Ce thème cher aux premiers puritains de Nouvelle-Angleterre trouve sa source dans la Bible, particulièrement dans l’Évangile selon Matthieu (5.13-16). Dans cet extrait du Sermon sur la montagne, discours célèbre attribué à Jésus-Christ, le texte met l’accent sur le témoignage par l’exemple en comparant le croyant (et la société des disciples) à une cité placée sur une colline. Elle ne saurait être cachée, elle doit être vue pour servir d’exemple au monde encore enténébré. Appliquant à la lettre cette recommandation divine, les puritains protestants qui accompagnent Winthrop s’empressèrent, une fois établis dans le Massachusetts, de bâtir la fameuse « cité » utopique. À leur suite, les colons de Nouvelle-Angleterre travaillèrent à édifier la nouvelle Israël, terre exemplaire débarrassée des impuretés européennes. Cette centralité du protestantisme dans le projet américain originel se s’est pas démentie dans les siècles suivants. Les « réveils », c’est-à-dire des mouvements de mobilisation de masse, caractérisés par des conversions individuelles et des créations d’Églises nouvelles, vont périodiquement réactualiser la thématique de l’élection. Afin d’être fidèles au merveilleux dessein divin pour l’Amérique, les citoyens doivent souder leur alliance avec le Tout-Puissant, Lord Almighty. Ces réveils se sont structurés en quatre vagues.

La première lame de fond se manifeste durant les années 1730-1740, classiquement considérées comme la période du Grand Réveil (Great Awakening). Porté par un prédicateur et théologien puritain de Nouvelle-Angleterre, Jonathan Edwards (1703-1758), et par un évangéliste méthodiste anglais, George Whitefield (1714-1770), il met à l’honneur la conversion, l’autorité absolue de la Bible aux yeux de l’individu et le congrégationalisme (autonomie d’assemblées locales « réveillées »), dimensions qui vont constituer l’ossature d’un protestantisme qu’on qualifiera bientôt d’évangélique (Evangelicalism). Il s’est traduit par le développement d’Églises revivalistes (appelées les New Lights), peuplées de croyants prosélytes, qui nourrissent principalement deux mouvances protestantes en pleine croissance : le méthodisme (impulsé par Wesley et Whitefield au sein, puis en dehors de l’anglicanisme) et le baptisme (né au début du XVIIe siècle). Avec le Grand Réveil, c’est le modèle chancelant d’une société hiérarchisée par le haut, cimentée par une Église établie, qui se voit ébranlé d’une manière décisive, préparant les événements qui allaient conduire, dans les années 1770-1780, à l’indépendance des États-Unis. Des thèmes comme le choix personnel, le partage de l’autorité, la liberté contre la hiérarchie, l’initiative populaire contre l’institution centrale, la notion de « vertu » transitèrent du champ religieux vers le champ politique. Tandis qu’au Canada on en reste alors à un protestantisme majoritairement « établi », en lien avec la couronne britannique, le protestantisme évangélique états-uniens porté par les réveils poursuit l’opinion dissidente des puritains. Le protestantisme s’y affirme comme subversif, force d’indépendance et d’émancipation de la tutelle coloniale.

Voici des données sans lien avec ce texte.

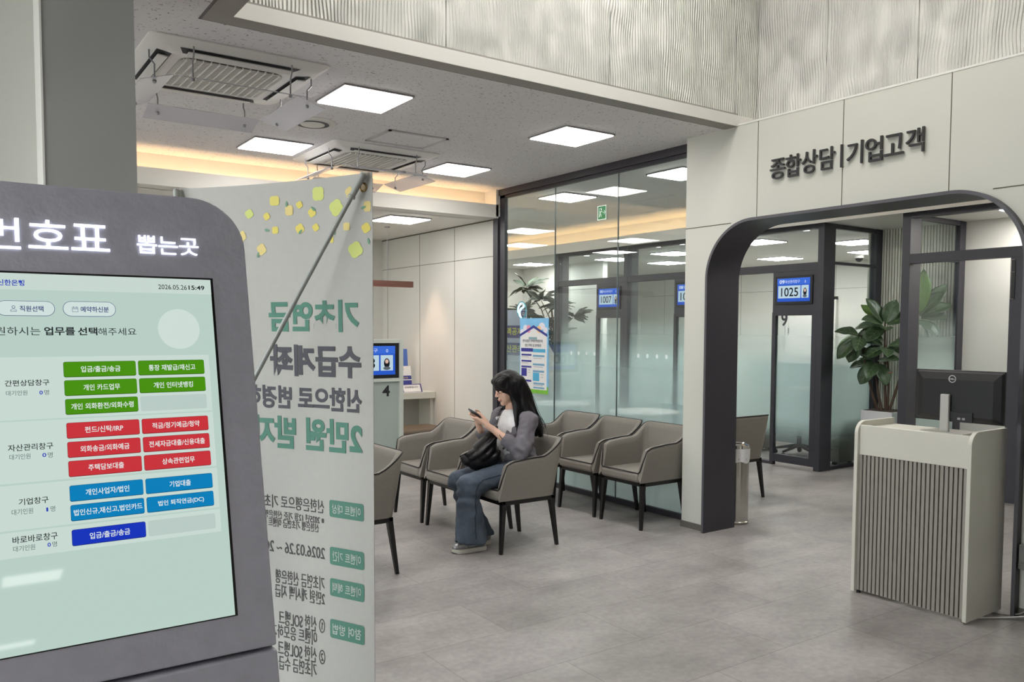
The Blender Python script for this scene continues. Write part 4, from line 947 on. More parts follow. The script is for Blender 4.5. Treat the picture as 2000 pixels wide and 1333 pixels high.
MB().box(4.16, 4.945, 9.05, 9.07, 0, 0.715).build('rear_panel', mat('counter_inner_grey', (176, 174, 166), 0.5), sh_)
MB().box(4.90, 4.946, 8.76, 9.05, 0, 0.715).build('side_panel', counter_white, sh_)
ot = thing('stool', 'low brown leather cushioned stool under the counter shelf', 'stool', (4.52, 8.42, 0))
brown = mat('stool_leather', (98, 84, 70), 0.45, var=(14, 0.08), bump=(60, 0.2, 0.004))
MB().box(4.20, 4.83, 8.16, 8.66, 0.30, 0.42).build('cushion', brown, ot, smooth=40, bevel=0.04, seg=4)
MB().box(4.24, 4.79, 8.2, 8.62, 0.04, 0.30).build('base', brown, ot, bevel=0.01)
for sx in (4.28, 4.75):
    for sy in (8.24, 8.58): MB().lathe([(0.02, 0), (0.02, 0.04)], (sx, sy, 0), 10).build('foot', black, ot)
def lean(name, lbl, cat, x0, x1, y, z0, h, m_, back=0.05, thick=0.006, group=None):
    t = thing(name, lbl, cat, ((x0+x1)/2, y, z0), 0, group); U, Vv = V(1, 0, 0), V(0, back, h).normalized()
    MB().slab((x0, y, z0), U, Vv, x1-x0, h, -thick).build('board', m_, t)
    return t, (lambda u, v, l=0.0008: V(x0, y, z0)+U*(u*(x1-x0))+Vv*(v*h)-V(0, l, 0)), U, Vv, x1-x0, h
t, q, U, Vv, w, h = lean('notice_board', 'plain blue notice board standing on the shelf behind the leaflets', 'board', 4.44, 4.80, 9.12, 0.795, 0.51, mat('notice_blue', (70, 104, 178), 0.5))
t, q, U, Vv, w, h = lean('notice_sheet', 'white paper notice with lines of dark text in front of the blue board', 'notice', 4.30, 4.62, 9.02, 0.795, 0.43, mat('paper_white', (222, 222, 220), 0.7))
for i, s in enumerate(('신한은행', '자산 분류', '금융 상품 설명', '상담 접수', '이용 안내')):
    p = MB(); txt(p, s, q(0.50, 0.84-0.11*i, 0.0012), U, Vv, w*(0.42 if i else 0.3), h*0.045, 0.0004); p.build('text_line', mat('print_black', (50, 52, 60), 0.7), t)
t, q, U, Vv, w, h = lean('leaflet', 'narrow navy leaflet leaning left of the white and navy leaflet', 'leaflet', 4.25, 4.47, 8.92, 0.795, 0.22, mat('leaflet_navy', (58, 64, 142), 0.5), group='leaflets on the counter shelf')
t, q, U, Vv, w, h = lean('leaflet', 'white and navy leaflet standing in a clear holder on the shelf', 'leaflet', 4.50, 4.73, 8.90, 0.795, 0.31, mat('paper_white', (222, 222, 220), 0.7), group='leaflets on the counter shelf')
MB().slab(q(0, 0), U, Vv, w, h*0.62, 0.0006).build('navy_block', mat('leaflet_navy', (58, 64, 142), 0.5), t)
MB().add([q(0, 0.62, 0.0015), q(0.55, 0.62, 0.0015), q(0, 0.66, 0.0015)], [(0, 1, 2)]).add([q(0.0, 0.44, 0.0025), q(1, 0.44, 0.0025), q(1, 0.475, 0.0025), q(0, 0.475, 0.0025)], [(0, 1, 2, 3)]).build('white_band', mat('paper_white', (222, 222, 220), 0.7), t)
p = MB(); txt(p, '지금 바로 상담하세요', q(0.2, 0.50, 0.002), U, Vv, w*0.6, h*0.07, 0.0004); p.build('yellow_text', mat('print_gold', (222, 196, 70), 0.7), t)
p = MB(); txt(p, '신한 쏠 안내', q(0.08, 0.86, 0.002), U, Vv, w*0.5, h*0.05, 0.0004); p.build('text_line', mat('print_black', (50, 52, 60), 0.7), t)
t = thing('tent_card', 'small white tent card with a purple edge in front of the leaflets', 'tent card', (4.66, 8.79, 0.795))
MB().prism([(0, 0), (0.10, 0), (0.055, 0.095), (0.05, 0.095)], (4.52, 8.75, 0.795), (0, 1, 0), (0, 0, 1), 0.27).build('card', mat('tent_purple', (70, 66, 120), 0.5), t)
U, Vv = V(1, 0, 0), V(0, 0.05, 0.095).normalized()
MB().slab((4.54, 8.752, 0.80), U, Vv, 0.23, 0.09, 0.0012).build('white_face', mat('paper_white', (222, 222, 220), 0.7), t)
p = MB(); txt(p, '상담중입니다', V(4.56, 8.770, 0.842), U, Vv, 0.18, 0.028, 0.0006); p.build('text_line', mat('print_grey2', (70, 72, 90), 0.7), t)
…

Dès lors, la figure du réveil comme moment de remobilisation chrétienne par la base connaîtra, dans l’histoire états-unienne, de nombreux avatars. Un second Grand Réveil, durant le premier tiers du XIXe siècle, puis une troisième vague revivaliste, à la fin du XIXe siècle, secouent le paysage protestant. L’hypothèse d’un quatrième moment revivaliste, amorcé depuis les années 1960 avec l’évangéliste Billy Graham, est actuellement discutée. Une chose est sûre : le protestantisme états-unien a connu, depuis le XVIIIe siècle, un renforcement régulier du protestantisme de type évangélique, fondé sur la conversion. Il s’est accompagné au début du XXe siècle de deux nouvelles orientations, le fondamentalisme (branche radicale, ultra-orthodoxe et séparatiste du mouvement évangélique) et le pentecôtisme (courant qui valorise le miracle et le Saint-Esprit). Le protestantisme pluraliste, héritier des Églises établies, qualifié de mainline, a, quant à lui, fortement décliné après avoir maintenu un haut niveau d’influence jusqu’aux années 1940. Le National Concil of Churches (NCC), qui regroupe les représentants de ce protestantisme mainline, est désormais moins influent que la National Association of Evangelicals (NAE), organe qui rassemble les évangéliques, ou que la nouvelle droite chrétienne, soutenue depuis les années 1970 par la plupart des fondamentalistes. Réactivant la mythologie calviniste de l’alliance fondatrice entre Dieu et l’Amérique, ces protestants conservateurs se battent aujourd’hui contre ce qu’ils perçoivent comme un déclin des valeurs chrétiennes dans la société (lutte contre le divorce, l’avortement, pour le rétablissement de la prière à l’école).

À l’inverse de celle du voisin du Sud, l’évolution au Canada est marquée par une sécularisation plus précoce et plus nette. Moins lié à l’identité nationale canadienne qu’il ne l’est aux États-Unis, le protestantisme y a beaucoup décliné depuis les années 1960, avec, en particulier, un effondrement de la pratique religieuse au sein de l’Église unie du Canada, principale Église protestante, à caractère œcuménique (baisse de 8,2 % des effectifs entre 1991 et 2001). Les courants évangéliques, en revanche, connaissent une relative progression, sans pour autant parvenir à infléchir le programme fédéral (légalisation du mariage homosexuel en 2005). Au Canada comme aux États-Unis, c’est dans ses formes conversionnistes, entreprenantes et associatives que le protestantisme semble le mieux résister à la sécularisation, réactualisant le modèle du self-made-saint dans une société de consommation où priment l’individu et la performance.